The task. Go through the data below line by line and count those containing the word "that". Reply with the count only.

Information provided.

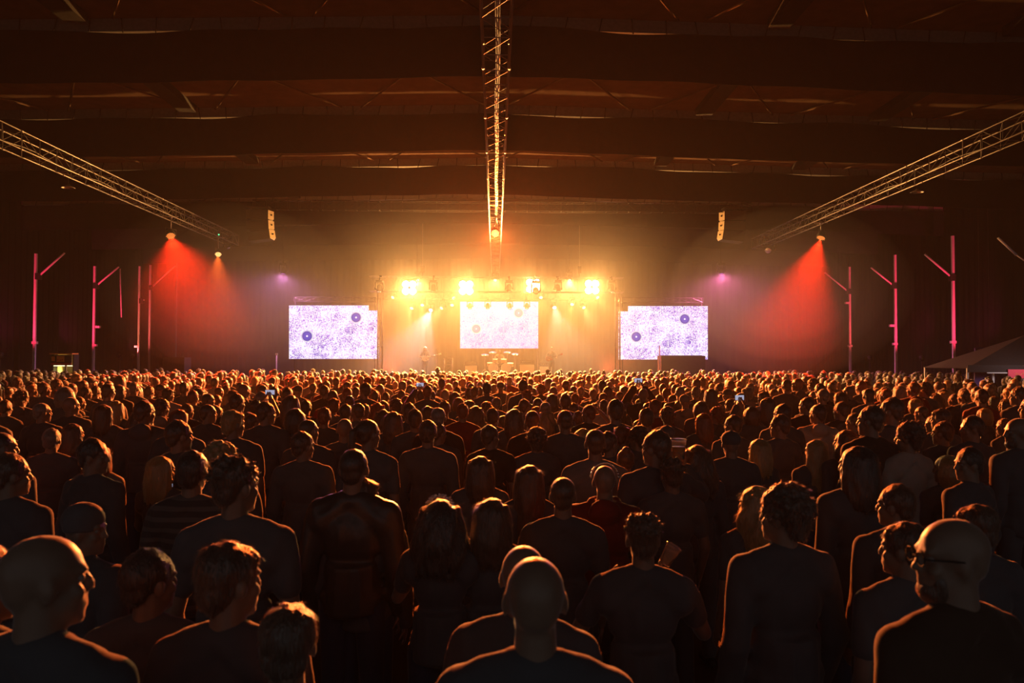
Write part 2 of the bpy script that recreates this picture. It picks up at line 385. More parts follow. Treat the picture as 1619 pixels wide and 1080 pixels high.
def moving_head(p, d, label, group=None, em=None, power=0, col=(1, .6, .2), angle=30, s=1.0, hook=None):
    p = Vector(p); d = Vector(d).normalized(); t = empty('moving_light', p, 0, label, 'lamp', group)
    b = MB(); b.box((0, 0, .34 * s), (.34 * s, .3 * s, .12 * s)); b.tube((0, 0, .4 * s), (0, 0, .52 * s), .03, n=8); b.build('base', M['black'], t)
    for sx in (-1, 1):
        a = MB(); a.box((sx * .18 * s, 0, .14 * s), (.05 * s, .12 * s, .34 * s)); a.tube((sx * .15 * s, 0, 0), (sx * .22 * s, 0, 0), .07 * s, n=12); a.build('arm', M['black'], t)
    h = MB(); h.lathe([(.001, -.2 * s), (.09 * s, -.19 * s), (.13 * s, -.1 * s), (.14 * s, .08 * s), (.12 * s, .19 * s), (.11 * s, .19 * s)], (0, 0, 0), d, 18); h.build('head', M['black'], t)
    l = MB(); l.lathe([(.001, .19 * s), (.07 * s, .188 * s), (.11 * s, .17 * s)], (0, 0, 0), d, 18); l.build('lens', em or M['chrome'], t)
    if hook:
        q = Vector((p.x, hook[0], hook[1])) - p; k = MB(); k.tube((0, 0, .48 * s), (0, 0, q.z), .018, n=6); k.tube((0, 0, q.z), q, .018, n=6); k.tube(q - Vector((.05, 0, 0)), q + Vector((.05, 0, 0)), .045, n=8); k.build('hook', M['black'], t)
    if power:
        L = lamp('SPOT', d * .25 * s, power, col, d * 5, .06, angle, .5, name='beam'); L.parent = t
    return t
moving_head(at(847, 459, 37.2), (.1, -1, -.5), 'dark round moving light hanging in front of a blinder', None, s=1.15, hook=(37.75, HC + 4.1))
for px, nm in ((600, 'at the left end of the stage truss, before the tower'), (685, 'between the two left blinders'), (805, 'just right of the middle truss'), (882, 'between the two right blinders'), (967, 'right of the largest blinder')):
    moving_head(at(px, 456, 37.4), (.2 * math.sin(px), -.4, -1), 'unlit moving light ' + nm, 'unlit moving lights on the front truss', hook=(37.75, HC + 4.1))
for k, (px, py, em, colr, pw, tx, lb) in enumerate((
    (623, 468, 'e_warm', (1, .5, .1), .7, -2, 'tilted amber spotlight lowest left, under the left blinder'),
    (652, 485, 'e_warm', (1, .55, .15), 1, -1, 'round amber spotlight below the left blinder'),
    (668, 480, 'e_warm', (1, .5, .1), .6, 0, 'small flat amber spotlight above the white one'),
    (682, 488, 'e_white', (.85, .85, 1), 1.8, -1.0, 'bluish white spotlight with a pale beam'),
    (700, 485, 'e_warm', (1, .6, .2), 1.1, -2.5, 'round amber spotlight beside the bluish white one'),
    (716, 469, 'e_warm', (1, .5, .1), .7, 2, 'tilted amber spotlight just under the second blinder'),
    (715, 480, 'e_warm', (1, .5, .1), .5, 0, 'small flat amber spotlight left of the middle screen'),
    (855, 468, 'e_warm', (1, .5, .1), .6, 0, 'faint amber spotlight above the right edge of the middle screen'),
    (876, 484, 'e_white', (1, .85, .6), 1.2, .5, 'brightest round spotlight right of the middle screen'),
    (905, 479, 'e_warm', (1, .5, .1), .7, -1, 'small flat amber spotlight right of the middle screen'),
    (922, 484, 'e_warm', (1, .6, .2), .9, 1, 'round dim amber spotlight furthest right of the rear truss'),
    (943, 468, 'e_warm', (1, .5, .1), .7, 2, 'flat amber spotlight under the largest blinder'))):
    p = at(px, py, 46.2); moving_head(p, (tx * .22, -1, -.75), lb, 'lit spotlights on the rear stage truss', M[em], P_SPOT * pw, colr, 42, s=1.0, hook=(46.8, HC + 3.72))
# moving lights and rings that hang before the middle screen's top edge
for px, nm in ((743, 'left'), (771, 'left of centre'), (806, 'right of centre'), (833, 'right')):
    moving_head(at(px, 484, 45.4), (0, -.5, -1), 'unlit moving light hanging before the top edge of the middle screen, ' + nm, 'moving lights before the middle screen', s=.9, hook=(46.8, HC + 3.72))
# gear at the far ends of the side trusses
moving_head(at(1216, 392, 37), (-.4, -.6, -.6), 'large dark moving light under the far end of the right truss', s=1.5, hook=(37, ZTB))
moving_head(at(360, 388, 37), (.4, -.2, -.9), 'dark moving light under the far end of the left truss', s=.9, hook=(37, ZTB))
p = at(346, 371, 36.0); mb = MB(); mb.ell((0, 0, 0), (.035, .035, .035), 10); tag(mb.build('indicator_light', M['e_green'], None, p), 'tiny green indicator light in the left truss', 'light')
for px, Y in ((668, 38), (916, 38)):
    p = at(px, 430, Y); mb = MB(); mb.tube((0, 0, 0), (0, 0, 3.0), .012, n=6); 
    t = empty('chain_hoist', (p.x, Y, HC + 4.15), 0, 'chain hoist above the front stage truss, ' + ('left of centre' if px < 783 else 'right of centre'), 'hoist', 'chain hoists'); mb.build('chain', M['alu'], t)
    mb = MB(); mb.box((0, 0, .35), (.18, .14, .34)); mb.tube((0, 0, 0), (0, 0, .2), .03, n=8); mb.build('motor', M['black'], t)
# high ceiling pendants seen beside the side trusses
for px, py, lb in ((108, 297, 'left'), (1450, 304, 'right')):
    p = at(px, py, 26); t = empty('pendant_lamp', p, 0, 'unlit dish-shaped pendant lamp near the %s truss' % lb, 'lamp', 'pendant lamps')
    mb = MB(); mb.lathe([(.03, .12), (.06, .08), (.22, 0), (.21, -.01)], n=18); mb.build('shade', M['alu'], t)
    mb = MB(); mb.tube((0, 0, .1), (0, 0, zr(p.x) - p.z), .01, n=5); mb.build('cord', M['black'], t)

# ------------------------------------------------------------------ flown loudspeakers
def speaker_array(px, py0, s, lb):
    p = at(px, py0, 34.0); t = empty('line_array', p, 0, lb, 'speaker', 'flown speaker arrays')
    fm = MB(); fm.box((0, 0, .1), (1.0, .5, .06)); fm.tube((-.3, 0, .1), (-.3, 0, HC + 6.7 - p.z), .012, n=5); fm.tube((.3, 0, .1), (.3, 0, HC + 6.7 - p.z), .012, n=5); fm.build('flying_frame', M['black'], t)
    for k in range(3):
        tilt = R((0, 3, 9)[k]); z = -.24 - k * .47; q = Matrix.Rotation(s * tilt, 3, 'Y')
        cab = MB(); off = Vector((s * (.0 - .02 * k * k), 0, z))
        # box: front face turned across the hall
        vs = [(-s * .48, -.22, -.215), (-s * .48, .42, -.215), (s * .46, .42, -.19), (s * .46, -.34, -.19), (-s * .48, -.22, .215), (-s * .48, .42, .215), (s * .46, .42, .19), (s * .46, -.34, .19)]
        cab.add([q @ Vector(v) + off for v in vs], [(0, 1, 2, 3), (4, 7, 6, 5), (0, 4, 5, 1), (1, 5, 6, 2), (2, 6, 7, 3), (3, 7, 4, 0)])
        c = cab.build('cabinet', M['black'], t)
        g = MB(); gv = [(-s * .49, -.235, -.2), (-s * .49, .40, -.2), (-s * .49, .40, .2), (-s * .49, -.235, .2), (-s * .66, .05, .17), (-s * .66, .05, -.17)]
        g.add([q @ Vector(v) + off for v in gv], [(0, 3, 4, 5), (5, 4, 2, 1), (0, 5, 1), (3, 2, 4)]); g.build('grille', M['grille'], c)
        g = MB(); g.tube(q @ Vector((-s * .585, -.095, .0)) + off, q @ Vector((-s * .6, -.11, .0)) + off, .04, n=10); g.build('driver', M['black'], c)
    return t
speaker_array(1160, 334, 1, 'three-cabinet speaker array hanging right, grilles facing across the hall')
speaker_array(409, 332, -1, 'three-cabinet speaker array hanging left, bright grilles facing across the hall')

# ------------------------------------------------------------------ LED screens
def screen_mat(name, tint, circ, circ_col, w, h, gain, seed):
    m = bpy.data.materials.new(name); m.use_nodes = True; nt = m.node_tree; N = nt.nodes; L = nt.links
    N.remove(N['Principled BSDF']); tc = N.new('ShaderNodeTexCoord')
    def nd(t, **k):
        n = N.new(t)
        for a, b in k.items(): setattr(n, a, b)
        return n
    def math_(op, a, b=None, c=None):
        n = nd('ShaderNodeMath', operation=op)
        for i, x in enumerate((a, b, c)):
            if x is None: continue
            if isinstance(x, (int, float)): n.inputs[i].default_value = x
            else: L.new(x, n.inputs[i])
        return n.outputs[0]
    add = nd('ShaderNodeVectorMath', operation='ADD'); L.new(tc.outputs['Object'], add.inputs[0]); add.inputs[1].default_value = (seed, 0, seed * .5)
    warp = nd('ShaderNodeTexNoise'); warp.inputs['Scale'].default_value = 2.2; L.new(add.outputs[0], warp.inputs['Vector'])
    mx = nd('ShaderNodeVectorMath', operation='MULTIPLY_ADD'); L.new(warp.outputs['Color'], mx.inputs[0]); mx.inputs[1].default_value = (.9, .9, .9); L.new(add.outputs[0], mx.inputs[2])
    def web(scale, width, off):
        a2 = nd('ShaderNodeVectorMath', operation='ADD'); L.new(mx.outputs[0], a2.inputs[0]); a2.inputs[1].default_value = (off, off * 2, off * 3)
        v = nd('ShaderNodeTexVoronoi', feature='DISTANCE_TO_EDGE'); v.inputs['Scale'].default_value = scale; L.new(a2.outputs[0], v.inputs['Vector'])
        m_ = nd('ShaderNodeMapRange', interpolation_type='SMOOTHSTEP'); m_.inputs[1].default_value = width * .25; m_.inputs[2].default_value = width; m_.inputs[3].default_value = 1; m_.inputs[4].default_value = 0
        L.new(v.outputs['Distance'], m_.inputs[0]); return m_.outputs[0]
    lines = math_('MAXIMUM', math_('MAXIMUM', web(2.6, .038, 0), web(4.3, .05, 3.1)), web(7.5, .055, 7.7))
    n1 = nd('ShaderNodeTexNoise'); n1.inputs['Scale'].default_value = 13; n1.inputs['Detail'].default_value = 4; n1.inputs['Roughness'].default_value = .8; L.new(add.outputs[0], n1.inputs['Vector'])
    big = nd('ShaderNodeTexNoise'); big.inputs['Scale'].default_value = 1.3; L.new(add.outputs[0], big.inputs['Vector'])
    s = math_('MULTIPLY_ADD', big.outputs['Fac'], -.55, math_('ADD', n1.outputs['Fac'], .205))
    rp = nd('ShaderNodeValToRGB'); L.new(s, rp.inputs[0]); e = rp.color_ramp.elements
    e[0].position = .34; e[0].color = (*tint[1], 1); e[1].position = .56; e[1].color = (*tint[2], 1)
    k = rp.color_ramp.elements.new(.44); k.color = (*tint[0], 1)
    mw = nd('ShaderNodeMix', data_type='RGBA'); L.new(lines, mw.inputs['Factor']); L.new(rp.outputs[0], mw.inputs['A']); mw.inputs['B'].default_value = (*tint[2], 1); col = mw.outputs['Result']
    sep = nd('ShaderNodeSeparateXYZ'); L.new(tc.outputs['Object'], sep.inputs[0])
    for cx, cz, r in circ:
        dx = math_('SUBTRACT', sep.outputs[0], cx); dz = math_('SUBTRACT', sep.outputs[2], cz)
        d = math_('SQRT', math_('ADD', math_('MULTIPLY', dx, dx), math_('MULTIPLY', dz, dz)))
        pal = nd('ShaderNodeValToRGB'); L.new(math_('DIVIDE', d, r * 1.3), pal.inputs[0]); pe = pal.color_ramp.elements; pal.color_ramp.interpolation = 'CONSTANT'
        pe[0].position = 0; pe[0].color = (.95, .95, 1, 1); pe[1].position = .13; pe[1].color = (*circ_col, 1)
        for pos, c in ((.5, tuple(x * .8 for x in circ_col)), (.72, (1, 1, 1)), (.78, tuple(x * .9 for x in circ_col)), (.83, (1, 1, 1))):
            q = pal.color_ramp.elements.new(pos); q.color = (*c, 1)
        mixn = nd('ShaderNodeMix', data_type='RGBA'); L.new(math_('LESS_THAN', d, r * 1.15), mixn.inputs['Factor']); L.new(col, mixn.inputs['A']); L.new(pal.outputs[0], mixn.inputs['B']); col = mixn.outputs['Result']
    em = nd('ShaderNodeEmission'); em.inputs[1].default_value = gain; L.new(col, em.inputs[0]); L.new(em.outputs[0], N['Material Output'].inputs[0])
    return m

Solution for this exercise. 2